The exciting jangling and burbling of fairground music quickens the pulse. The atmosphere of happy anticipation makes your limbs move faster. The large, red-faced men defiantly stand in front of their stalls, bellowing to the crowd who move as though in a dream, from one thing to another. Eyes wide and mouths open, they find even the dirt on which the fair stands is magic.

But for some this is boring. The man who runs the shooting gallery has a bright stall, brighter prizes and there are signs telling people not to miss this attraction. Yet he, who should be the soul of his hand-made paradise, stands like a zombie, face resigned, dejectedly handing out guns, automatically dodging and weaving out of the way of over-anxious Wyatt Earps.

If others see his face, they take no notice. They have been caught by the fairground. Like an octopus, it is wrapping itself around its victims. They cannot escape. They have been flung into a vertigo of fun. The coconut-shy is run by a large woman in a leather apron, who hands out the wooden balls to be flung into the gloom at stubborn coconuts.

A smell of delicious mystery hits you and you suddenly realise that you are hungry. You buy a savoury which makes you thirsty. Quick - a drink!

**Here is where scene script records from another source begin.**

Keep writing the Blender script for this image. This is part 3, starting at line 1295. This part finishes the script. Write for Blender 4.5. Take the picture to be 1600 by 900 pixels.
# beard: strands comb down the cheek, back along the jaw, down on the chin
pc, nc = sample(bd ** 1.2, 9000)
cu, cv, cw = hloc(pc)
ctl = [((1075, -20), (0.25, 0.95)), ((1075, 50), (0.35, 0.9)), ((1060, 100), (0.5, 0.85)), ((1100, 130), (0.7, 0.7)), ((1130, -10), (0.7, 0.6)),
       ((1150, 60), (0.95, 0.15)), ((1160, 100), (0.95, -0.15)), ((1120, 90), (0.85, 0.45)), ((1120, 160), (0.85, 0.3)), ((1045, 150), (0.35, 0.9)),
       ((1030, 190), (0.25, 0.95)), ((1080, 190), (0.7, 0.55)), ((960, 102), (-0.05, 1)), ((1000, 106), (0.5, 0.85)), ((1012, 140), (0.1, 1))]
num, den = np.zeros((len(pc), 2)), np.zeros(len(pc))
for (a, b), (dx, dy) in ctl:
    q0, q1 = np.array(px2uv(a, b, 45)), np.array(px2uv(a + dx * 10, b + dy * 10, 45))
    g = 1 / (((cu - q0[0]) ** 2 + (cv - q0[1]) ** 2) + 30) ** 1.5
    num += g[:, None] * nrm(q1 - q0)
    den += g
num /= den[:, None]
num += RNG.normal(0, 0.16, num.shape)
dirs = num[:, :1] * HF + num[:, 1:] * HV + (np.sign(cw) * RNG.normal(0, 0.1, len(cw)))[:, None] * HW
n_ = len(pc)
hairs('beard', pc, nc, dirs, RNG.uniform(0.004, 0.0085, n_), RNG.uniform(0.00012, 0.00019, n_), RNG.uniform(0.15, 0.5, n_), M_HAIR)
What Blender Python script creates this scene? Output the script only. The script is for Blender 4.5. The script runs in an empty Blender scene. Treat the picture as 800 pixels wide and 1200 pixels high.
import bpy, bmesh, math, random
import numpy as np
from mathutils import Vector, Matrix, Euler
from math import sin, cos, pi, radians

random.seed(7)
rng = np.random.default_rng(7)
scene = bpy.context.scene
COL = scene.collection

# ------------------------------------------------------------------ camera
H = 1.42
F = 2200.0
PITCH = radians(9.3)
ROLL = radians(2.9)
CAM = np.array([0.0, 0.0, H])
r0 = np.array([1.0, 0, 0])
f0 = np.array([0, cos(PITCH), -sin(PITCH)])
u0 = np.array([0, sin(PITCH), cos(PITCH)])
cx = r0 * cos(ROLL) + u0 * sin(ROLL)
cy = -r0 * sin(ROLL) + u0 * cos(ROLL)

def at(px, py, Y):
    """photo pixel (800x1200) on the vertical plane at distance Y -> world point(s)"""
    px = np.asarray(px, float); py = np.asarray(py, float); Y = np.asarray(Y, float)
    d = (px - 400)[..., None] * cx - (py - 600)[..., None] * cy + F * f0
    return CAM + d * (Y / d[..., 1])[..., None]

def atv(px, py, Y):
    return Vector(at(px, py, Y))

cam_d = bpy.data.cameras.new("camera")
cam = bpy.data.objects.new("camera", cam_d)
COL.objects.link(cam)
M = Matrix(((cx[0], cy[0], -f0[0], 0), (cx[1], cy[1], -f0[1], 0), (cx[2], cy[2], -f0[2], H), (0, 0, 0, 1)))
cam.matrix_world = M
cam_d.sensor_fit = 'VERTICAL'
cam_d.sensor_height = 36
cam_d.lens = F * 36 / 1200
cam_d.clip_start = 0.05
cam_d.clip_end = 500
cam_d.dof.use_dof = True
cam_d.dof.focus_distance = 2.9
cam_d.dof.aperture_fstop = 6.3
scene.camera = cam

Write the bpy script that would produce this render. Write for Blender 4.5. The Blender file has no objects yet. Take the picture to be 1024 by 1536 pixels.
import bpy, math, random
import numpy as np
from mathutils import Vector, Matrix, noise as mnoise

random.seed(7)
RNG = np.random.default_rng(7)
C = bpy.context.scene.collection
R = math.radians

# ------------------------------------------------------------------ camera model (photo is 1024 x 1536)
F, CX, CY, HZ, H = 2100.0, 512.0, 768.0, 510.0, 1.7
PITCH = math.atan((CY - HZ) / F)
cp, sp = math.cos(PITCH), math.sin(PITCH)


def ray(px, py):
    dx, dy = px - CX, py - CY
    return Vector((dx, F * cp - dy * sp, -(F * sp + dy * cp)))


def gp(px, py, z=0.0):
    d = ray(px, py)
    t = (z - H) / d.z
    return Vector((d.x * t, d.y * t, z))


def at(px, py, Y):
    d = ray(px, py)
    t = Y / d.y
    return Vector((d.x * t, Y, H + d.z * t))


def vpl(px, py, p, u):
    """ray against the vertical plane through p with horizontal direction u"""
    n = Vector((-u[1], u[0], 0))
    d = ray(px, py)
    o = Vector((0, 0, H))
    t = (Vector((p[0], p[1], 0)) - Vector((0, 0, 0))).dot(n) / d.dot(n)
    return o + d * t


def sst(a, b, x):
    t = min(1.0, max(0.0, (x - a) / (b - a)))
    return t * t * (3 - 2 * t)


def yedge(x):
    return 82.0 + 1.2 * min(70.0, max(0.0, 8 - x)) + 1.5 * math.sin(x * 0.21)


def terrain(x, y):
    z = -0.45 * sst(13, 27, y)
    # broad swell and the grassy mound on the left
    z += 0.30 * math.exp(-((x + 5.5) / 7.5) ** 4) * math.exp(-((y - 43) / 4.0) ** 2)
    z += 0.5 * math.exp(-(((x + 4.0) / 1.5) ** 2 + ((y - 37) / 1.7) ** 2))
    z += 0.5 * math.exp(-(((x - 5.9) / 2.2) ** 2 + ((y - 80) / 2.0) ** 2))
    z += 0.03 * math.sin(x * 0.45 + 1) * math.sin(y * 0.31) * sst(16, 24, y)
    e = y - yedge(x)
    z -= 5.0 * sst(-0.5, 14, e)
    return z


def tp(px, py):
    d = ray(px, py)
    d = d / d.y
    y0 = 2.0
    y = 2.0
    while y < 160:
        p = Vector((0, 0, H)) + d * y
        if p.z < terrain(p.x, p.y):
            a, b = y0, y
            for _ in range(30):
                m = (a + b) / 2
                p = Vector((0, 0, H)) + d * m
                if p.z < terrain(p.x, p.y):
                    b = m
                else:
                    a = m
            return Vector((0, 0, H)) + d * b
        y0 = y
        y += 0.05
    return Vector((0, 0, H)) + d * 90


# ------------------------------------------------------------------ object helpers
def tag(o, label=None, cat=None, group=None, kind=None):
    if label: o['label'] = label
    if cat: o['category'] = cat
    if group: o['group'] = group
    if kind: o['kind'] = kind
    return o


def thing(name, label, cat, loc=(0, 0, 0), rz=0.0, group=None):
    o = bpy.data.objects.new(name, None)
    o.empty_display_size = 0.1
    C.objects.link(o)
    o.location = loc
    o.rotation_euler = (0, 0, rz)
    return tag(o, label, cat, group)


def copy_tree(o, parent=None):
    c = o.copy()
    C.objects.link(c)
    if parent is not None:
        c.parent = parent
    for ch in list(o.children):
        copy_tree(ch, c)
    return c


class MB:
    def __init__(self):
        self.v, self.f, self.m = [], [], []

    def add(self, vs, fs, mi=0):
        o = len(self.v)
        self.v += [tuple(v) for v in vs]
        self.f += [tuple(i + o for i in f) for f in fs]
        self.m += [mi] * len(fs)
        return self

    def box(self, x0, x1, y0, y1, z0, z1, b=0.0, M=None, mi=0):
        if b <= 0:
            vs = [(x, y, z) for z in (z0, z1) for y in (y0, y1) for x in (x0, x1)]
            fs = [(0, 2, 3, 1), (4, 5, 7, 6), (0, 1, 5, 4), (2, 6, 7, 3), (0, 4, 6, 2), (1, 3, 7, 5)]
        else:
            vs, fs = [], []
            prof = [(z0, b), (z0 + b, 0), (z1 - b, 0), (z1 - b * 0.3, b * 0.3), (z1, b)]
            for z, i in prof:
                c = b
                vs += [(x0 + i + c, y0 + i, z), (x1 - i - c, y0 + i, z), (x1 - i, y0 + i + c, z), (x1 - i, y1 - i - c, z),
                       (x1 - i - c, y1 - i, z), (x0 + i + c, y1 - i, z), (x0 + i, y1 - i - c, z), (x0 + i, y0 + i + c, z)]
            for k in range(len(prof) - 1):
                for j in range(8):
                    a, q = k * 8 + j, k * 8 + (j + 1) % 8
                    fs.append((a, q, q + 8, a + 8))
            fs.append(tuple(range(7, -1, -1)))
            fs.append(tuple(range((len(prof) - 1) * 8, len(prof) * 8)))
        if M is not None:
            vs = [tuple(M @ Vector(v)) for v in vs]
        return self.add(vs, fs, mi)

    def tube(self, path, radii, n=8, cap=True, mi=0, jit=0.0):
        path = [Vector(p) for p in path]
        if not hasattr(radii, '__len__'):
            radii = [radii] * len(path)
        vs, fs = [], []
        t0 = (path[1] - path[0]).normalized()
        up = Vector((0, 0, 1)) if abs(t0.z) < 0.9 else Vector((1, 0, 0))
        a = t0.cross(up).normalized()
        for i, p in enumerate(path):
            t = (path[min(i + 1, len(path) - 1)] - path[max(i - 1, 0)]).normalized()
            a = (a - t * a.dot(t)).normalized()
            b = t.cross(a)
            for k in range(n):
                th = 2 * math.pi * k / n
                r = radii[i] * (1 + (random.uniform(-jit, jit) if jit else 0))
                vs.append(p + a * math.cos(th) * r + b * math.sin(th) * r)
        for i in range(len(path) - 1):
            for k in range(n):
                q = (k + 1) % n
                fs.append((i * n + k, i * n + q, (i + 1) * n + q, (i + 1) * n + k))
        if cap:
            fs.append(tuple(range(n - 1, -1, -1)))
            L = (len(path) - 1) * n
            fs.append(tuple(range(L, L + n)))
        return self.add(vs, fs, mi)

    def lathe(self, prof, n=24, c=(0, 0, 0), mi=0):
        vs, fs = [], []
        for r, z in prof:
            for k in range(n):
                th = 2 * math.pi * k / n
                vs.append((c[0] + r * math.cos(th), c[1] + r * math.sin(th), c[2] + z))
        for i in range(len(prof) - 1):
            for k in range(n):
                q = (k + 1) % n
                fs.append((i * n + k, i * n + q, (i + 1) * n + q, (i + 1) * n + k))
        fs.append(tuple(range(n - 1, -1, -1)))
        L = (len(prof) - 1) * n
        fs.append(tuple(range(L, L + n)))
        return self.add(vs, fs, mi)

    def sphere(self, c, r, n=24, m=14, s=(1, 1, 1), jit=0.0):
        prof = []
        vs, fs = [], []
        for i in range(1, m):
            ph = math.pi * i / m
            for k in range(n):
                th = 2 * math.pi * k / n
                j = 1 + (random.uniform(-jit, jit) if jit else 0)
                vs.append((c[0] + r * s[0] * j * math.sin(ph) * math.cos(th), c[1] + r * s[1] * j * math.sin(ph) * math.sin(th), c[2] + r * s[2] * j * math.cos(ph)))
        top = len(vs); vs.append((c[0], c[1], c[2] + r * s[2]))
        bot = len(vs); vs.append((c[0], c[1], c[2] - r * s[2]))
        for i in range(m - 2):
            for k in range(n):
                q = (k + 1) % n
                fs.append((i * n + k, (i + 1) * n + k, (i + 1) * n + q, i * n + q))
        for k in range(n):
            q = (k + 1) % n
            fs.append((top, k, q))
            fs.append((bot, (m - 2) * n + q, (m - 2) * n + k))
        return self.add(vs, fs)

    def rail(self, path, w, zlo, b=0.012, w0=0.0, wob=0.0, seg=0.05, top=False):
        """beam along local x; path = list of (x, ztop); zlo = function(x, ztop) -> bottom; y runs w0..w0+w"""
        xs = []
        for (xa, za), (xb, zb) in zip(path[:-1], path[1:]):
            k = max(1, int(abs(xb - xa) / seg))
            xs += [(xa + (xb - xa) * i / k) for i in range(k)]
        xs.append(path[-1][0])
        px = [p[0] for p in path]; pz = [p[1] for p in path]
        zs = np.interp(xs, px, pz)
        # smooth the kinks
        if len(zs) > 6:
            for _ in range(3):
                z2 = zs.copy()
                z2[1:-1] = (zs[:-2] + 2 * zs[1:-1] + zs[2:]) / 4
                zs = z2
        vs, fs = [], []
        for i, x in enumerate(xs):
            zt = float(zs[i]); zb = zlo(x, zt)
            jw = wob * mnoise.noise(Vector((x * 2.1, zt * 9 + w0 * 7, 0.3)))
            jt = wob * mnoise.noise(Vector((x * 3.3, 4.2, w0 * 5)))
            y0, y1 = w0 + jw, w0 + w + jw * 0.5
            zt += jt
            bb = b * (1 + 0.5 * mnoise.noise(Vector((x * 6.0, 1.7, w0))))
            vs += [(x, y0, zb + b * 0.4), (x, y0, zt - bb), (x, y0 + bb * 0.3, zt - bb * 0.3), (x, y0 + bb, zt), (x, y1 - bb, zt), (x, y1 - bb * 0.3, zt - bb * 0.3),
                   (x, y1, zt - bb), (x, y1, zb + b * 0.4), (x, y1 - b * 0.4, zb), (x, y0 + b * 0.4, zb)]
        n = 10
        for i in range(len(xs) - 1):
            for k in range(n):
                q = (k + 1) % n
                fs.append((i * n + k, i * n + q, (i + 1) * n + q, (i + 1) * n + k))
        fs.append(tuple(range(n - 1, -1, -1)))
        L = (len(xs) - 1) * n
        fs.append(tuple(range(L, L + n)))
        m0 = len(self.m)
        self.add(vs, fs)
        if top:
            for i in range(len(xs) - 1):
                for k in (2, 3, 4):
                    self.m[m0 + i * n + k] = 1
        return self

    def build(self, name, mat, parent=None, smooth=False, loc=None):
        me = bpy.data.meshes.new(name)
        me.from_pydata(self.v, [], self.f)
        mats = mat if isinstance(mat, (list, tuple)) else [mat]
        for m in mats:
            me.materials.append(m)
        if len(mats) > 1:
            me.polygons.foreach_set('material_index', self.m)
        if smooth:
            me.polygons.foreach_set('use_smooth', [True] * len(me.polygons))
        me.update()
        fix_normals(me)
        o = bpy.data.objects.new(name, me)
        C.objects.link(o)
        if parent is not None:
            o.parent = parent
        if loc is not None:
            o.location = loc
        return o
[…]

As the sun sinks, the noise does not diminish in respect for the night. The darkness, if anything, adds to the thrill. People's faces change from red and blue to green and yellow in the flashes of light. Weird shadows form and lights streak around you. Your face is cold but your eyes burn. Cables trip you, people jostle you, but you take no heed. You climb aboard a large roundabout which starts slowly. Music breaks in suddenly and people's faces are thrown at you. When you climb off, giddily happy, the lights are still circling in your head. Then the helter-skelter, where you take a mat and climb up the wooden stairs until you wish you had not started, but suddenly you emerge into the cold air, high above the fairground. A mad slither down and a look into your pockets tells you that you have no money left. The fairground fever had caught you and gently squeezed you, happy but poor.